En cuanto a la trama, en ese
sentido mi opinión coincide con la de muchos críticos —de quienes no siempre
conviene fiarse demasiado—, pues esta transcurre de forma pausada y dulce
(para tratarse de Tarantino). No obstante, este planteamiento posee su razón de
ser. Como reza el título, Quentin Tarantino se recrea durante largo rato en
el érase una vez. Así, nos sitúa en el Los Ángeles de la época,
describiendo un amplio recorrido por los letreros de Sunset Boulevard, las
carreteras de California, los sets de rodaje de los grandes estudios y las
colinas de Beverly Hills y Rodeo Drive al son del Mrs. Robinson o
el California Dreamin'. De hecho, tras semejante exhibición, en
algún momento dado puede parecer que la cinta ha perdido el rumbo y ha agotado
sus ideas, atascada entre tanto garito cabaretero, encuentros inesperados y los
devaneos existenciales de Dalton, que acabará siendo tratado por una cría
actriz con vocación de psicoterapeuta. Pero, más allá de todo este particular
homenaje de alusiones, metarreferencias a otros proyectos «tarantinianos» y
juegos de espejos entre realidad y ficción, la corriente impulsa este «yate
californiano» y, suavemente al inicio pero in crescendo según
se aproxima el final, Tarantino lanza su estocada final. Porque Érase...

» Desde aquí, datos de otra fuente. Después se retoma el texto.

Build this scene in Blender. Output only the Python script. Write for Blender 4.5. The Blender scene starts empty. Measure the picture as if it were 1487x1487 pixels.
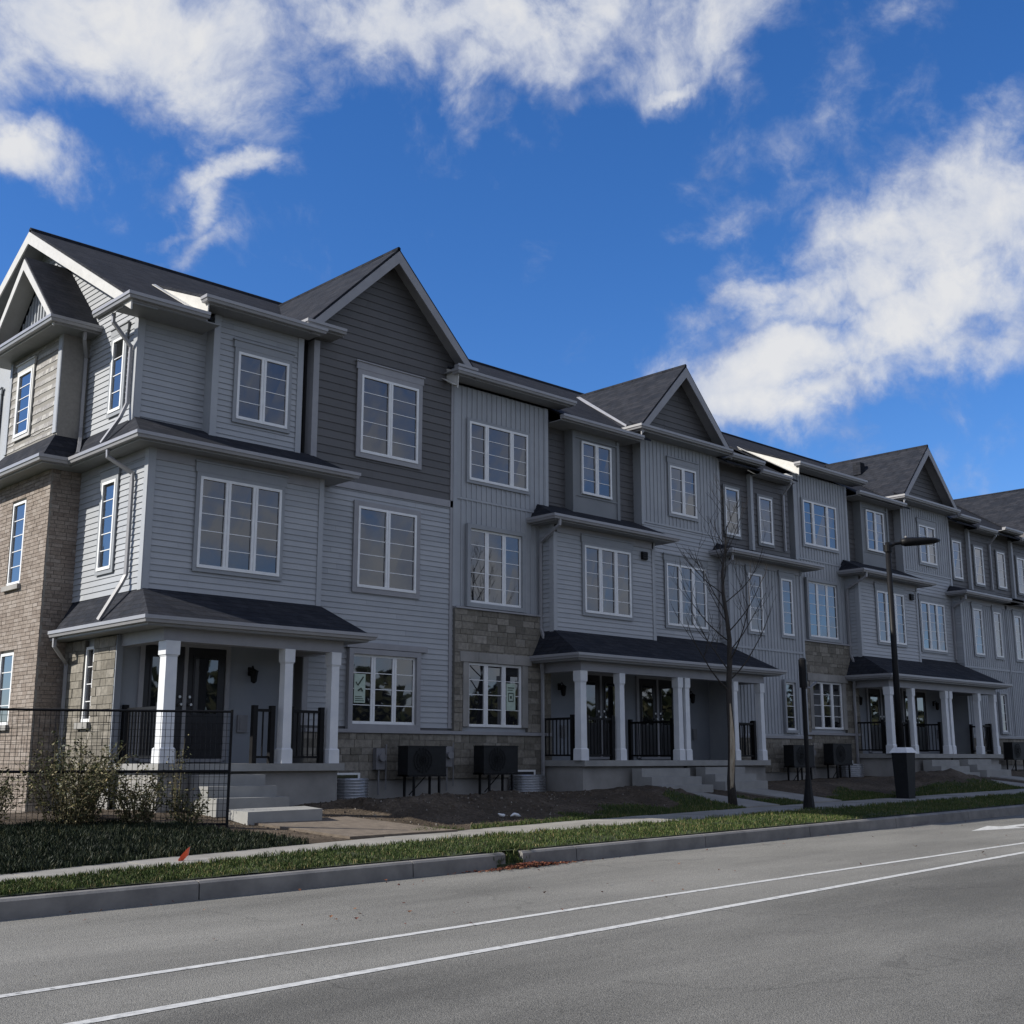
import bpy, math, random
from mathutils import Vector, Matrix, noise
R = math.radians
random.seed(7)
scene = bpy.context.scene
COL = scene.collection

# ------------------------------------------------------------------ materials
def new_mat(name):
    m = bpy.data.materials.new(name); m.use_nodes = True
    nt = m.node_tree
    return m, nt, nt.nodes['Principled BSDF']
def N(nt, t, **kw):
    n = nt.nodes.new(t)
    for k, v in kw.items():
        if k in n.inputs.keys() if isinstance(k, str) else False: n.inputs[k].default_value = v
        else: setattr(n, k, v)
    return n
def L(nt, a, b): nt.links.new(a, b)
def c4(c): return (c[0], c[1], c[2], 1.0)
def math_n(nt, op, a, b=None, clamp=False):
    n = nt.nodes.new('ShaderNodeMath'); n.operation = op; n.use_clamp = clamp
    for i, v in enumerate((a, b)):
        if v is None: continue
        if isinstance(v, (int, float)): n.inputs[i].default_value = v
        else: L(nt, v, n.inputs[i])
    return n.outputs[0]
def ramp(nt, fac, stops):
    r = nt.nodes.new('ShaderNodeValToRGB')
    e = r.color_ramp.elements
    while len(e) < len(stops): e.new(0.5)
    for i, (p, c) in enumerate(stops):
        e[i].position = p; e[i].color = c4(c) if len(c) == 3 else c
    L(nt, fac, r.inputs[0]); return r.outputs[0]
def world_pos(nt):
    return nt.nodes.new('ShaderNodeNewGeometry').outputs['Position']
def noise_tex(nt, vec, scale, detail=4, rough=.55, stretch=None):
    if stretch:
        mp = nt.nodes.new('ShaderNodeMapping'); mp.inputs['Scale'].default_value = stretch
        L(nt, vec, mp.inputs[0]); vec = mp.outputs[0]
    n = nt.nodes.new('ShaderNodeTexNoise'); n.inputs['Scale'].default_value = scale
    n.inputs['Detail'].default_value = detail; n.inputs['Roughness'].default_value = rough
    L(nt, vec, n.inputs['Vector']); return n.outputs['Fac']
def bump(nt, bsdf, h, strength=.3, dist=.01):
    b = nt.nodes.new('ShaderNodeBump'); b.inputs['Strength'].default_value = strength
    b.inputs['Distance'].default_value = dist
    L(nt, h, b.inputs['Height']); L(nt, b.outputs[0], bsdf.inputs['Normal'])
def mat_noisy(name, a, b, scale=3, rough=.7, detail=5, bstr=0., bdist=.01, bscale=40, spec=.4, stretch=None, island=0.):
    m, nt, p = new_mat(name); pos = world_pos(nt)
    f = noise_tex(nt, pos, scale, detail, .6, stretch)
    if island:
        g = nt.nodes.new('ShaderNodeNewGeometry')
        f = math_n(nt, 'ADD', math_n(nt, 'MULTIPLY', f, 1 - island), math_n(nt, 'MULTIPLY', g.outputs['Random Per Island'], island))
    c = ramp(nt, f, [(.3, a), (.7, b)])
    L(nt, c, p.inputs['Base Color']); p.inputs['Roughness'].default_value = rough
    p.inputs['Specular IOR Level'].default_value = spec
    if bstr:
        bump(nt, p, noise_tex(nt, pos, bscale, 4, .6, stretch), bstr, bdist)
    return m
M = {}
M['siding'] = mat_noisy('grey_vinyl_siding', (.292, .308, .330), (.35, .364, .384), 2.2, .5, bstr=.15, bscale=30, bdist=.004, island=.35)
M['batten'] = mat_noisy('grey_batten_siding', (.288, .304, .328), (.336, .352, .374), 2.0, .5, bstr=.1, bscale=30, bdist=.004)
M['casing'] = mat_noisy('window_casing', (.235, .25, .27), (.27, .283, .30), 4, .5)
M['dark'] = mat_noisy('charcoal_siding', (.078, .077, .079), (.098, .096, .098), 2.5, .55, bstr=.15, bscale=30, bdist=.004, island=.35)
M['panel'] = mat_noisy('porch_panel', (.20, .22, .25), (.235, .25, .275), 1.5, .6)
M['darkpanel'] = mat_noisy('dark_panel', (.16, .17, .18), (.19, .2, .21), 1.5, .55)
M['trim'] = mat_noisy('grey_trim', (.245, .245, .26), (.285, .285, .30), 4, .5)
M['cap'] = mat_noisy('light_fascia', (.46, .45, .42), (.54, .53, .50), 5, .45)
M['gutter'] = mat_noisy('gutter_metal', (.25, .25, .265), (.29, .29, .30), 3, .35, spec=.6)
M['soffit'] = mat_noisy('soffit_vinyl', (.20, .205, .215), (.24, .245, .25), 5, .6)
M['white'] = mat_noisy('white_vinyl', (.66, .67, .68), (.76, .77, .77), 6, .4)
M['column'] = mat_noisy('column_paint', (.58, .60, .63), (.68, .69, .70), 4, .45)
M['black'] = mat_noisy('black_metal', (.006, .006, .007), (.010, .010, .011), 8, .5, spec=.15)
M['acblack'] = mat_noisy('condenser_metal', (.010, .011, .012), (.016, .017, .019), 8, .5, spec=.2)
M['greybox'] = mat_noisy('meter_grey', (.16, .16, .17), (.2, .2, .21), 8, .45)
M['steel'] = mat_noisy('galvanised_steel', (.42, .43, .45), (.55, .56, .58), 9, .35)
M['steel'].node_tree.nodes['Principled BSDF'].inputs['Metallic'].default_value = .85
M['door'] = mat_noisy('door_paint', (.014, .014, .017), (.02, .02, .024), 4, .35)
M['handle'] = mat_noisy('satin_nickel', (.5, .5, .5), (.6, .6, .6), 9, .3)
M['handle'].node_tree.nodes['Principled BSDF'].inputs['Metallic'].default_value = 1
M['concrete'] = mat_noisy('raw_concrete', (.20, .195, .185), (.31, .30, .285), 1.3, .85, bstr=.3, bscale=25, bdist=.006)
M['deck'] = mat_noisy('deck_concrete', (.22, .22, .213), (.30, .298, .285), 2, .8, bstr=.2, bscale=30, bdist=.004)
M['orange'] = mat_noisy('orange_plastic', (.75, .09, .03), (.8, .12, .04), 9, .5)
M['paper'] = mat_noisy('green_notice_paper', (.36, .45, .38), (.46, .55, .47), 20, .7)
M['ink'] = mat_noisy('ink', (.03, .05, .04), (.05, .07, .05), 20, .7)
M['litter'] = mat_noisy('white_plastic', (.6, .6, .6), (.75, .75, .74), 9, .5)
M['lensgrey'] = mat_noisy('lamp_lens', (.3, .3, .3), (.4, .4, .4), 9, .2)
M['sand'] = mat_noisy('sandy_path', (.11, .088, .068), (.175, .142, .11), 6, .95, bstr=.6, bscale=60, bdist=.01)

def mat_island(name, stops, rough=.9, bstr=.5, bscale=40, bdist=.01, nsc=8):
    m, nt, p = new_mat(name); g = nt.nodes.new('ShaderNodeNewGeometry')
    c = ramp(nt, g.outputs['Random Per Island'], stops)
    f = noise_tex(nt, g.outputs['Position'], nsc, 5, .65)
    mx = nt.nodes.new('ShaderNodeMix'); mx.data_type = 'RGBA'; mx.blend_type = 'MULTIPLY'; mx.inputs['Factor'].default_value = 1
    L(nt, c, mx.inputs['A']); L(nt, ramp(nt, f, [(.25, (.6, .6, .6)), (.75, (1.25, 1.25, 1.25))]), mx.inputs['B'])
    L(nt, mx.outputs['Result'], p.inputs['Base Color']); p.inputs['Roughness'].default_value = rough
    p.inputs['Specular IOR Level'].default_value = .25
    bump(nt, p, noise_tex(nt, g.outputs['Position'], bscale, 5, .65), bstr, bdist)
    return m
M['stone'] = mat_island('split_face_stone', [(0, (.135, .124, .105)), (.35, (.18, .165, .138)), (.7, (.215, .198, .168)), (1, (.27, .25, .218))], nsc=12)
M['brick'] = mat_island('beige_brick', [(0, (.20, .165, .14)), (.4, (.235, .197, .168)), (.75, (.265, .226, .195)), (1, (.30, .262, .232))], nsc=25)
M['mortar'] = mat_noisy('mortar', (.20, .19, .175), (.25, .24, .22), 20, .95)
M['stonemortar'] = mat_noisy('stone_mortar', (.13, .125, .115), (.17, .165, .15), 20, .95)
M['shake'] = mat_island('grey_shake', [(0, (.24, .23, .225)), (.5, (.31, .30, .29)), (1, (.40, .39, .37))], .8, .3, 30, .006, nsc=15)

def mat_shingle():
    m, nt, p = new_mat('asphalt_shingle'); pos = world_pos(nt)
    s = nt.nodes.new('ShaderNodeSeparateXYZ'); L(nt, pos, s.inputs[0])
    cb = nt.nodes.new('ShaderNodeCombineXYZ')
    L(nt, math_n(nt, 'ADD', s.outputs[0], math_n(nt, 'MULTIPLY', s.outputs[1], .9)), cb.inputs[0])
    L(nt, math_n(nt, 'MULTIPLY', s.outputs[2], 1.7), cb.inputs[1])
    b = nt.nodes.new('ShaderNodeTexBrick'); b.inputs['Scale'].default_value = 1
    b.inputs['Brick Width'].default_value = .33; b.inputs['Row Height'].default_value = .15
    b.inputs['Mortar Size'].default_value = .006; b.inputs['Mortar'].default_value = (.008, .008, .009, 1)
    b.inputs['Color1'].default_value = (.016, .019, .027, 1); b.inputs['Color2'].default_value = (.028, .030, .038, 1)
    L(nt, cb.outputs[0], b.inputs['Vector'])
    f = noise_tex(nt, pos, 5, 6, .7)
    mx = nt.nodes.new('ShaderNodeMix'); mx.data_type = 'RGBA'; mx.blend_type = 'MULTIPLY'; mx.inputs['Factor'].default_value = 1
    L(nt, b.outputs['Color'], mx.inputs['A']); L(nt, ramp(nt, f, [(.3, (.7, .7, .7)), (.7, (1.35, 1.33, 1.3))]), mx.inputs['B'])
    L(nt, mx.outputs['Result'], p.inputs['Base Color']); p.inputs['Roughness'].default_value = .95
    p.inputs['Specular IOR Level'].default_value = .15
    bump(nt, p, math_n(nt, 'ADD', b.outputs['Fac'], noise_tex(nt, pos, 90, 3, .7)), .5, .01)
    return m
M['shingle'] = mat_shingle()

def mat_glass():
    m, nt, p = new_mat('window_glass'); pos = world_pos(nt)
    p.inputs['Base Color'].default_value = (.012, .013, .016, 1)
    p.inputs['Roughness'].default_value = .015; p.inputs['IOR'].default_value = 1.5
    p.inputs['Specular IOR Level'].default_value = 1.0
    p.inputs['Coat Weight'].default_value = 1.0; p.inputs['Coat Roughness'].default_value = .01; p.inputs['Coat IOR'].default_value = 1.5
    bump(nt, p, noise_tex(nt, pos, 1.1, 2, .5), .06, .02)
    return m
M['glass'] = mat_glass()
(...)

se ambienta en unos hechos concretos que, sucedieron realmente, pero ¿y si la
constante amenaza que se cierne sobre Tate y sus colegas y que el público en
general ya conoce quedara neutralizada? Se preguntarán cómo y, si desean la
respuesta, acudan a los últimos minutos de la irreverente Malditos
bastardos (2009). Tan solo digo: imagínense la mala baba de un chucho
que protege a su amo, hasta las trancas de alcohol y droga, y la furia ardiente
de un tipo que acaba de sufrir allanamiento de morada mientras disfrutaba de
una copa en su piscinita privada. Sumen además a este cóctel molotov lo
que la «graciosa» mente de Su Majestad Quentin Tarantino pergeñe. Bien, pues ya
pueden intuir por dónde irán los tiros.
Así, la misma violencia que marcó
el fin de una era, la pérdida de esa inocencia frívola del Hollywood sesentero
por el asesinato de Sharon Tate y sus amigos a manos de la Familia Manson en su
propio chalé, podría haberla perpetuado un poco más. Por eso, me guardo el
mensaje final: ¿y si todo hubiera quedado en simple anécdota? Nunca se podrá
saber qué habría pasado después, pero la sensación es que de uno u otro modo
tuvo que haberse arreglado a sangre y fuego.